Современная Москва настолько навязывает свой ритм и сбивает биологические часы человека, что время ощущается как перевод стрелок. «Все спешило, тряслось, вертелось. Все хотят успеть, но никто никуда не успевает…» — пишет Сенчин в сборнике «Московские тени».
Столица, лишенная мощного историко-культурного контекста, становится местом, где герой теряет самого себя.
Москва фантастическая
В современной литературе образ Москвы совмещает черты реального и фантастического миров. Яркие примеры — романы «Ночной дозор» и «Дневной дозор» Лукьяненко и «Альтист Данилов» Орлова.
В произведениях Лукьяненко узнаваемы городские локации: Перово, Останкинская телебашня, Московский метрополитен
Большую роль в популярности нарратива сыграла экранизация Бекмамбетова. В здании «Горсовета» можно угадать Министерство сельского хозяйства, а дом Светланы Назаровой обнаружить в поселке Ватутинки Новомосковского административного округа. Одна из самых ярких сцен в экранизации «Дневного дозора» — эпизод, в котором ведьма Алиса проезжает на машине по фасаду гостиницы «Космос». Это привнесло в восприятие памятника советской архитектуры ассоциации с ирреальным пространством.
В романе «Альтист Данилов» также присутствуют черты магического реализма. Действие происходит в Москве 1970-х годов, в описании городской среды есть как повседневные, так и фантастические мотивы. Герой может мгновенно перемещаться в любую точку пространства, летать в облаках, пробираться через звездные системы.
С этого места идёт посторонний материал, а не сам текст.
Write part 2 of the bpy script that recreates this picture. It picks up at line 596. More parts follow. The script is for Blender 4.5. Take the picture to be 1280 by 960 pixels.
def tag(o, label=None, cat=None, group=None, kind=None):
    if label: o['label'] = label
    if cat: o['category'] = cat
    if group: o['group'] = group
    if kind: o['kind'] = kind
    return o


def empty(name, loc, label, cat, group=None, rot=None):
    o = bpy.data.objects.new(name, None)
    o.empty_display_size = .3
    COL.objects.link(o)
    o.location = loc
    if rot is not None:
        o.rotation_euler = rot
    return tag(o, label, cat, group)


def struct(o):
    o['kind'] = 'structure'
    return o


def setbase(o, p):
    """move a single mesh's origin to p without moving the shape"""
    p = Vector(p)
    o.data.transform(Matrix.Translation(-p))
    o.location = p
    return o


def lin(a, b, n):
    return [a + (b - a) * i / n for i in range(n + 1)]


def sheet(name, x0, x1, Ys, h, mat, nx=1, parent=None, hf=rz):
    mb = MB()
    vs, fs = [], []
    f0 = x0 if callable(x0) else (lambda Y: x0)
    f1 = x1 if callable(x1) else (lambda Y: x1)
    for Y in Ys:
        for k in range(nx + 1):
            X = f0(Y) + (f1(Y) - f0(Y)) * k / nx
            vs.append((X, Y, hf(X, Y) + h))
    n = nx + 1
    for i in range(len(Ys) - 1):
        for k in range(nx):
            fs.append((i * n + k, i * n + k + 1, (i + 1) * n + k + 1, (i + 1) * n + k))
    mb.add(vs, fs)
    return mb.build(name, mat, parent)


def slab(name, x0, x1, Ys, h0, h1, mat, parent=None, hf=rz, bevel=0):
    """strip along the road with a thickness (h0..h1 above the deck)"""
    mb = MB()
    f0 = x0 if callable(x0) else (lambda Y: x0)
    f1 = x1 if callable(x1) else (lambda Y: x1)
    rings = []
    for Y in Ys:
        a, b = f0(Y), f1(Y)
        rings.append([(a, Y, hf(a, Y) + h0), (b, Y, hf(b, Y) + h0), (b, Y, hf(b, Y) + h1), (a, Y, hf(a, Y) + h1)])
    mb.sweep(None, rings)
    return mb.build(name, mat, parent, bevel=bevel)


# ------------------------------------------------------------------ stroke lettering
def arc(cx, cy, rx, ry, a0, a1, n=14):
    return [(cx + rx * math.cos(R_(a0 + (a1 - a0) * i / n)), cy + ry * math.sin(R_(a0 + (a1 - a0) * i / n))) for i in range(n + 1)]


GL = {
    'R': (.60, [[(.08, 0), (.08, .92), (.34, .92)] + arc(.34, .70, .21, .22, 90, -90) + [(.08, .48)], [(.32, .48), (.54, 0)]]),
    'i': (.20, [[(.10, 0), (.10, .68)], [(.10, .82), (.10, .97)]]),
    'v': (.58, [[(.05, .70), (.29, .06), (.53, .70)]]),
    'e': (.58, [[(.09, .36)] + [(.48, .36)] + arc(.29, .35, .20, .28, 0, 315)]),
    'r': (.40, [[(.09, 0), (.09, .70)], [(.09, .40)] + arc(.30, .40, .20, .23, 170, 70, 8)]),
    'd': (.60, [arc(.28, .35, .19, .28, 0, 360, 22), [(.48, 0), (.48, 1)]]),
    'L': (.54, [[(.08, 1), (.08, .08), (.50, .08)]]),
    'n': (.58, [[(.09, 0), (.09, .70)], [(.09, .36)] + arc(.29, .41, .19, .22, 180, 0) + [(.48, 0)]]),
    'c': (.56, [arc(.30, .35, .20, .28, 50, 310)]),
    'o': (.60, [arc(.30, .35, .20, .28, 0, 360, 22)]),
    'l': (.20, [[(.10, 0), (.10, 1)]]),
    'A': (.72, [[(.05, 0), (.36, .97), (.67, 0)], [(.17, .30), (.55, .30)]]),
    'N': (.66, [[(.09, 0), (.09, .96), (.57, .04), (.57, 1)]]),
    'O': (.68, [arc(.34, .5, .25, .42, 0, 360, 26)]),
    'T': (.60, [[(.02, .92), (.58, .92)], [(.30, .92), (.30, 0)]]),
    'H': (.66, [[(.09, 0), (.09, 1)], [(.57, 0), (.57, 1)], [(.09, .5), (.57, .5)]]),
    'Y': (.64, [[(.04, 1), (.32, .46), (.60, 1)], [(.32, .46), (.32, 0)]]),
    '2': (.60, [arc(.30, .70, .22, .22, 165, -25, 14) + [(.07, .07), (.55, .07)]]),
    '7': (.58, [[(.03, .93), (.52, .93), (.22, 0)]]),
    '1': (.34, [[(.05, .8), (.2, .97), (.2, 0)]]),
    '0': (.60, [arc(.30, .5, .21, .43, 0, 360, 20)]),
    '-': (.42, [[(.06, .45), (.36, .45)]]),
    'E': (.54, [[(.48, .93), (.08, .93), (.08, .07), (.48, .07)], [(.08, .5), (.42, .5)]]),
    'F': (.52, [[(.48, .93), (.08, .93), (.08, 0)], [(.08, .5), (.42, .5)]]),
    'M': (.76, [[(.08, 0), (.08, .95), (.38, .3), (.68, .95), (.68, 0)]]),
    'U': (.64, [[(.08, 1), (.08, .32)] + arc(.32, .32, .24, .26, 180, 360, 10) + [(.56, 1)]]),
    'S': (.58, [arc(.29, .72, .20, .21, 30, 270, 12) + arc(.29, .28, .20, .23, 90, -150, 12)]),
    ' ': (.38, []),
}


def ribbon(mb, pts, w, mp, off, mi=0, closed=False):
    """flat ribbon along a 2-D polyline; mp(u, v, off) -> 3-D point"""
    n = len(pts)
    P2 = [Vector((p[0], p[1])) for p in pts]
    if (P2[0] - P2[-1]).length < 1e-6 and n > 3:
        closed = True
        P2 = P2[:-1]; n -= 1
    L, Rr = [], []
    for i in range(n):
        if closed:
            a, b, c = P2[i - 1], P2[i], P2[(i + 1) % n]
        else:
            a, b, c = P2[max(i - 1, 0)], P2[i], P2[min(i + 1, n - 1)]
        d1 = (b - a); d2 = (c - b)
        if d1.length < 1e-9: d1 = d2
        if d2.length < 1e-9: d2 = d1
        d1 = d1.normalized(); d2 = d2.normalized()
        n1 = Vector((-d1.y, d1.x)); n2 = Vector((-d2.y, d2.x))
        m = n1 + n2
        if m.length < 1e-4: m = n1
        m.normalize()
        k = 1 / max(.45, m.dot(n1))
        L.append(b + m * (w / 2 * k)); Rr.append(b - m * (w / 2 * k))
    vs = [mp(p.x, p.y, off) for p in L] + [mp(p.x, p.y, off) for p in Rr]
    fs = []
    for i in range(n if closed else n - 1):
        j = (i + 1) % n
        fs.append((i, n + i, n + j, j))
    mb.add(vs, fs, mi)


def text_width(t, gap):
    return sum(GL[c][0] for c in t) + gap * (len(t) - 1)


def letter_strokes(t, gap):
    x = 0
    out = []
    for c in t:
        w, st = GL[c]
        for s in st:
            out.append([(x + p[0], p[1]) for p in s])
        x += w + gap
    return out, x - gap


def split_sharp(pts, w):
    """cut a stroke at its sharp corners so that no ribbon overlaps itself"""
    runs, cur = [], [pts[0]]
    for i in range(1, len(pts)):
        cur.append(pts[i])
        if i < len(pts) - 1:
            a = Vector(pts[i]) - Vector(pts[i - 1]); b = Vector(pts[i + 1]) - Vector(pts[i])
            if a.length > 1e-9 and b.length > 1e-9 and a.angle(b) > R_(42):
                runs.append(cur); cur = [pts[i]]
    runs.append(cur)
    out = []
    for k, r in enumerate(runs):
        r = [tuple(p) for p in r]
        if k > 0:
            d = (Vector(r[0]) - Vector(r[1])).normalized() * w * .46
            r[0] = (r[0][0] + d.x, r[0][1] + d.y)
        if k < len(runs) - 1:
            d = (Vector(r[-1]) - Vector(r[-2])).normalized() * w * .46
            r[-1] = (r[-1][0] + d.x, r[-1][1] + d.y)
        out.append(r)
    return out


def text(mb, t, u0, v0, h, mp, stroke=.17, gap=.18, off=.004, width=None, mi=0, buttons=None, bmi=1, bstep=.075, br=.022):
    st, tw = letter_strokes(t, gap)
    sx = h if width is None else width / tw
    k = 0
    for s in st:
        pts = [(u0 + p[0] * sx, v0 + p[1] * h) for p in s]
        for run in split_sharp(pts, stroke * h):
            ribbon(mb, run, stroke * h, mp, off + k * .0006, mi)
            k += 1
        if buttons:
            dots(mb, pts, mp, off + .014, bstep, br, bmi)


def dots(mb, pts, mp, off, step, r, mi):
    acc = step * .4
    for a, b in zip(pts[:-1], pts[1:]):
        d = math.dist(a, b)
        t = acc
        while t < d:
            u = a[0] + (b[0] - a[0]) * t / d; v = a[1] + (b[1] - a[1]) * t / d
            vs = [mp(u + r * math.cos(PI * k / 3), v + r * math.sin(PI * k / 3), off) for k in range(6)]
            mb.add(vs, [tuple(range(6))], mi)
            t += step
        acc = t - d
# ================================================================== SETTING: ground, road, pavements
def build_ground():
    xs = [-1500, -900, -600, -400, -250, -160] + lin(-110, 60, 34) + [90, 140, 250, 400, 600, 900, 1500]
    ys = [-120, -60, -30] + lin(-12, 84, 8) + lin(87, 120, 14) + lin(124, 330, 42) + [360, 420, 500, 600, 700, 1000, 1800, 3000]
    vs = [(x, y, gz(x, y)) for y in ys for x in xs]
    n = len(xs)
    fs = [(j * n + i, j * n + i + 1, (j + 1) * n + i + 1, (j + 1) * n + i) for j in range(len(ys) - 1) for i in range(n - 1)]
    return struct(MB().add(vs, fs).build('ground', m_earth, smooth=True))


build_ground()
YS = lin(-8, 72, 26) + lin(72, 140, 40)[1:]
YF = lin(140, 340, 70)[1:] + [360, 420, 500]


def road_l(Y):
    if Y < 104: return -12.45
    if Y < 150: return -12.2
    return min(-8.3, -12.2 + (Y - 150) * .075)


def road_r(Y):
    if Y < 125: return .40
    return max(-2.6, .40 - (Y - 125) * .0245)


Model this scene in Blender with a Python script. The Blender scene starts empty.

Таким образом раскрывается двойная природа его внутреннего мира: ранимость в обычной жизни и внутренняя сила в ином пространстве.
А вот великий мистификатор современной литературы Виктор Пелевин на первую «полосу» выносит столичные парки. Так, Битцевский лес, который становится основным местом действия в его произведении «Священная книга оборотня», важен не как лиминальное пространство, а как место чудес и превращений. Это уже другая Москва — разнородная, будто потерявшая ориентиры, но при этом — обретающая новые смыслы и контекст.